GIVEN TASK:
Your task is to print all of the material verbatim.

** START MATERIAL PROVIDED **

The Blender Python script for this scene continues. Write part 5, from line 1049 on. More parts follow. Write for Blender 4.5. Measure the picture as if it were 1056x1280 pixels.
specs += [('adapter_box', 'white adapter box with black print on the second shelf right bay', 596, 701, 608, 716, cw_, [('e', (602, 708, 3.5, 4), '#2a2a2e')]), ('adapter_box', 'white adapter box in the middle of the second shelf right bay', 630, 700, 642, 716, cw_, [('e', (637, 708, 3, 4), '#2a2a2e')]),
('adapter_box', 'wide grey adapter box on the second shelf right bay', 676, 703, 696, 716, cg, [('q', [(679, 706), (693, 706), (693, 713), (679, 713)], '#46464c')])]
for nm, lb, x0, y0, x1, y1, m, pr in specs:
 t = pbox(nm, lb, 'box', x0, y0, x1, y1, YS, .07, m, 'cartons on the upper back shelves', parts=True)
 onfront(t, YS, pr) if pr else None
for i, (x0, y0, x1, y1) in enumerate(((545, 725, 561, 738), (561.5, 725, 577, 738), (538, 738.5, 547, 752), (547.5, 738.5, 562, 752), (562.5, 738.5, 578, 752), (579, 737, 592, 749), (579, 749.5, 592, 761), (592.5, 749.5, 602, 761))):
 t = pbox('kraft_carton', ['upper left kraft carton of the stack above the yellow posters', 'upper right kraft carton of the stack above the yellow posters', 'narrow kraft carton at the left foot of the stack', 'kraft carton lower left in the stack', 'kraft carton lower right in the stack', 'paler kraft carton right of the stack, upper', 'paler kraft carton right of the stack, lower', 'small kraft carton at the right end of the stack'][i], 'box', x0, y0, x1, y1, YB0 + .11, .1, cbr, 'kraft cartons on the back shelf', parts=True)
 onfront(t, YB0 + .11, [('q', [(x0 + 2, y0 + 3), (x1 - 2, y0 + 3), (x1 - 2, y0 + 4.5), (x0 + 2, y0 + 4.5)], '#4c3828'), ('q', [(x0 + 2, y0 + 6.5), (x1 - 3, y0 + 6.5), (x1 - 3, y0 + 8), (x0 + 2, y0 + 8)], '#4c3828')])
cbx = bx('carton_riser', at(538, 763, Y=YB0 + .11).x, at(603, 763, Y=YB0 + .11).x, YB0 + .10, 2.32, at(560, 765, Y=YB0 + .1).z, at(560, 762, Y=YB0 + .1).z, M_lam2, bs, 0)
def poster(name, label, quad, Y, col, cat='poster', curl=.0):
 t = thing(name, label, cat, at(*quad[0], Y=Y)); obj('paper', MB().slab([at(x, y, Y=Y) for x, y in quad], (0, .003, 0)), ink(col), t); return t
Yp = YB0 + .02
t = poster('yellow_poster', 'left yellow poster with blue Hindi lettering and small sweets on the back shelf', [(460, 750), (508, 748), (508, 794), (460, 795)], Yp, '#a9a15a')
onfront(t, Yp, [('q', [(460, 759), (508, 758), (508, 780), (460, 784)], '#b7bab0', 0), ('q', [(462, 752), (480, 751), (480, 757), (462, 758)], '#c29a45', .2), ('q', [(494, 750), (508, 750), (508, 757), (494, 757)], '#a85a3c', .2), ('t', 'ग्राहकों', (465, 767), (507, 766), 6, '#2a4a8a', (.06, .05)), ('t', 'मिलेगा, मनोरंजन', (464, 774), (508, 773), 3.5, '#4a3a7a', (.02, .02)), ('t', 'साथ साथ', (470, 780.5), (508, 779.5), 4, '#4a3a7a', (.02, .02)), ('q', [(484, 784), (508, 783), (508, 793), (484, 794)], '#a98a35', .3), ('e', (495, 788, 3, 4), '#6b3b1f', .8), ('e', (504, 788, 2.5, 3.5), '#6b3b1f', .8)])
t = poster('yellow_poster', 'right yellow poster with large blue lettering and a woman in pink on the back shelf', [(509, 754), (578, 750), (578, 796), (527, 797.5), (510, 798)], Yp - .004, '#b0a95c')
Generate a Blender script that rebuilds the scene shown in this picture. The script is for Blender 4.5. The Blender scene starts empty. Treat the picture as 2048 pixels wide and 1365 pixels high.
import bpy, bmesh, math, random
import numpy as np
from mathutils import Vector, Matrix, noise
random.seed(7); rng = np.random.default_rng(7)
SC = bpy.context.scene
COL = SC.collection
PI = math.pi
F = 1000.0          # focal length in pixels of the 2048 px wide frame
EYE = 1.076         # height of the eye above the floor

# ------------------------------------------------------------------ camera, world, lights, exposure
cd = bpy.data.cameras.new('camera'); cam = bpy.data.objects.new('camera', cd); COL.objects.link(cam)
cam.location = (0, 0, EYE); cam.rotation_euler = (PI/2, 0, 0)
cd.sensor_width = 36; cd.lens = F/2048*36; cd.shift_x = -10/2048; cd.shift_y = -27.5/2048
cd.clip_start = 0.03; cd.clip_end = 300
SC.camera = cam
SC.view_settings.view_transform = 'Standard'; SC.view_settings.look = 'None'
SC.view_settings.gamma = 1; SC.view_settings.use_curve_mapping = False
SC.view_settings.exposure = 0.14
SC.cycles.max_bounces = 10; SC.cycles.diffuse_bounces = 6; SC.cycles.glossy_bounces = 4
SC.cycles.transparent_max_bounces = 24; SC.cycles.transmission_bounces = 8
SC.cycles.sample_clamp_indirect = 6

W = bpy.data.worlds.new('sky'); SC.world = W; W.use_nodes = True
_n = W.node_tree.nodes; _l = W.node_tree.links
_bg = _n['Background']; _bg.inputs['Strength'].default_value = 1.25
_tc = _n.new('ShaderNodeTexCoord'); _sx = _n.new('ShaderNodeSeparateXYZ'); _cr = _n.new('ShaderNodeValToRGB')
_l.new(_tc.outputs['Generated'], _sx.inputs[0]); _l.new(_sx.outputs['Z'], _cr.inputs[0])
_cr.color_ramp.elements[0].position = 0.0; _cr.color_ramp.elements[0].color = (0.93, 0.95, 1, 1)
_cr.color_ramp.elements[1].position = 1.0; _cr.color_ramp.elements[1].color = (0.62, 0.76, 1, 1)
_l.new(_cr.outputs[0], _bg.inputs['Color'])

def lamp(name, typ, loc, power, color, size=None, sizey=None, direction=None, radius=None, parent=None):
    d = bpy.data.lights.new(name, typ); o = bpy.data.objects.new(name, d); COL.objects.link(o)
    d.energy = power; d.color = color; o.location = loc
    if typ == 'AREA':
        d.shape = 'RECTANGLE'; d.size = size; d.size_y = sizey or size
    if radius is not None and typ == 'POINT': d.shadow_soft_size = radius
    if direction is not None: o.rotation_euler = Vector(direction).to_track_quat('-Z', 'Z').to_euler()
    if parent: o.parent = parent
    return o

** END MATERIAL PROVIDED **

SOLVED PROBLEM:
The Blender Python script for this scene continues. Write part 5, from line 1049 on. More parts follow. Write for Blender 4.5. Measure the picture as if it were 1056x1280 pixels.
specs += [('adapter_box', 'white adapter box with black print on the second shelf right bay', 596, 701, 608, 716, cw_, [('e', (602, 708, 3.5, 4), '#2a2a2e')]), ('adapter_box', 'white adapter box in the middle of the second shelf right bay', 630, 700, 642, 716, cw_, [('e', (637, 708, 3, 4), '#2a2a2e')]),
('adapter_box', 'wide grey adapter box on the second shelf right bay', 676, 703, 696, 716, cg, [('q', [(679, 706), (693, 706), (693, 713), (679, 713)], '#46464c')])]
for nm, lb, x0, y0, x1, y1, m, pr in specs:
 t = pbox(nm, lb, 'box', x0, y0, x1, y1, YS, .07, m, 'cartons on the upper back shelves', parts=True)
 onfront(t, YS, pr) if pr else None
for i, (x0, y0, x1, y1) in enumerate(((545, 725, 561, 738), (561.5, 725, 577, 738), (538, 738.5, 547, 752), (547.5, 738.5, 562, 752), (562.5, 738.5, 578, 752), (579, 737, 592, 749), (579, 749.5, 592, 761), (592.5, 749.5, 602, 761))):
 t = pbox('kraft_carton', ['upper left kraft carton of the stack above the yellow posters', 'upper right kraft carton of the stack above the yellow posters', 'narrow kraft carton at the left foot of the stack', 'kraft carton lower left in the stack', 'kraft carton lower right in the stack', 'paler kraft carton right of the stack, upper', 'paler kraft carton right of the stack, lower', 'small kraft carton at the right end of the stack'][i], 'box', x0, y0, x1, y1, YB0 + .11, .1, cbr, 'kraft cartons on the back shelf', parts=True)
 onfront(t, YB0 + .11, [('q', [(x0 + 2, y0 + 3), (x1 - 2, y0 + 3), (x1 - 2, y0 + 4.5), (x0 + 2, y0 + 4.5)], '#4c3828'), ('q', [(x0 + 2, y0 + 6.5), (x1 - 3, y0 + 6.5), (x1 - 3, y0 + 8), (x0 + 2, y0 + 8)], '#4c3828')])
cbx = bx('carton_riser', at(538, 763, Y=YB0 + .11).x, at(603, 763, Y=YB0 + .11).x, YB0 + .10, 2.32, at(560, 765, Y=YB0 + .1).z, at(560, 762, Y=YB0 + .1).z, M_lam2, bs, 0)
def poster(name, label, quad, Y, col, cat='poster', curl=.0):
 t = thing(name, label, cat, at(*quad[0], Y=Y)); obj('paper', MB().slab([at(x, y, Y=Y) for x, y in quad], (0, .003, 0)), ink(col), t); return t
Yp = YB0 + .02
t = poster('yellow_poster', 'left yellow poster with blue Hindi lettering and small sweets on the back shelf', [(460, 750), (508, 748), (508, 794), (460, 795)], Yp, '#a9a15a')
onfront(t, Yp, [('q', [(460, 759), (508, 758), (508, 780), (460, 784)], '#b7bab0', 0), ('q', [(462, 752), (480, 751), (480, 757), (462, 758)], '#c29a45', .2), ('q', [(494, 750), (508, 750), (508, 757), (494, 757)], '#a85a3c', .2), ('t', 'ग्राहकों', (465, 767), (507, 766), 6, '#2a4a8a', (.06, .05)), ('t', 'मिलेगा, मनोरंजन', (464, 774), (508, 773), 3.5, '#4a3a7a', (.02, .02)), ('t', 'साथ साथ', (470, 780.5), (508, 779.5), 4, '#4a3a7a', (.02, .02)), ('q', [(484, 784), (508, 783), (508, 793), (484, 794)], '#a98a35', .3), ('e', (495, 788, 3, 4), '#6b3b1f', .8), ('e', (504, 788, 2.5, 3.5), '#6b3b1f', .8)])
t = poster('yellow_poster', 'right yellow poster with large blue lettering and a woman in pink on the back shelf', [(509, 754), (578, 750), (578, 796), (527, 797.5), (510, 798)], Yp - .004, '#b0a95c')
Generate a Blender script that rebuilds the scene shown in this picture. The script is for Blender 4.5. The Blender scene starts empty. Treat the picture as 2048 pixels wide and 1365 pixels high.
import bpy, bmesh, math, random
import numpy as np
from mathutils import Vector, Matrix, noise
random.seed(7); rng = np.random.default_rng(7)
SC = bpy.context.scene
COL = SC.collection
PI = math.pi
F = 1000.0          # focal length in pixels of the 2048 px wide frame
EYE = 1.076         # height of the eye above the floor

# ------------------------------------------------------------------ camera, world, lights, exposure
cd = bpy.data.cameras.new('camera'); cam = bpy.data.objects.new('camera', cd); COL.objects.link(cam)
cam.location = (0, 0, EYE); cam.rotation_euler = (PI/2, 0, 0)
cd.sensor_width = 36; cd.lens = F/2048*36; cd.shift_x = -10/2048; cd.shift_y = -27.5/2048
cd.clip_start = 0.03; cd.clip_end = 300
SC.camera = cam
SC.view_settings.view_transform = 'Standard'; SC.view_settings.look = 'None'
SC.view_settings.gamma = 1; SC.view_settings.use_curve_mapping = False
SC.view_settings.exposure = 0.14
SC.cycles.max_bounces = 10; SC.cycles.diffuse_bounces = 6; SC.cycles.glossy_bounces = 4
SC.cycles.transparent_max_bounces = 24; SC.cycles.transmission_bounces = 8
SC.cycles.sample_clamp_indirect = 6

W = bpy.data.worlds.new('sky'); SC.world = W; W.use_nodes = True
_n = W.node_tree.nodes; _l = W.node_tree.links
_bg = _n['Background']; _bg.inputs['Strength'].default_value = 1.25
_tc = _n.new('ShaderNodeTexCoord'); _sx = _n.new('ShaderNodeSeparateXYZ'); _cr = _n.new('ShaderNodeValToRGB')
_l.new(_tc.outputs['Generated'], _sx.inputs[0]); _l.new(_sx.outputs['Z'], _cr.inputs[0])
_cr.color_ramp.elements[0].position = 0.0; _cr.color_ramp.elements[0].color = (0.93, 0.95, 1, 1)
_cr.color_ramp.elements[1].position = 1.0; _cr.color_ramp.elements[1].color = (0.62, 0.76, 1, 1)
_l.new(_cr.outputs[0], _bg.inputs['Color'])

def lamp(name, typ, loc, power, color, size=None, sizey=None, direction=None, radius=None, parent=None):
    d = bpy.data.lights.new(name, typ); o = bpy.data.objects.new(name, d); COL.objects.link(o)
    d.energy = power; d.color = color; o.location = loc
    if typ == 'AREA':
        d.shape = 'RECTANGLE'; d.size = size; d.size_y = sizey or size
    if radius is not None and typ == 'POINT': d.shadow_soft_size = radius
    if direction is not None: o.rotation_euler = Vector(direction).to_track_quat('-Z', 'Z').to_euler()
    if parent: o.parent = parent
    return o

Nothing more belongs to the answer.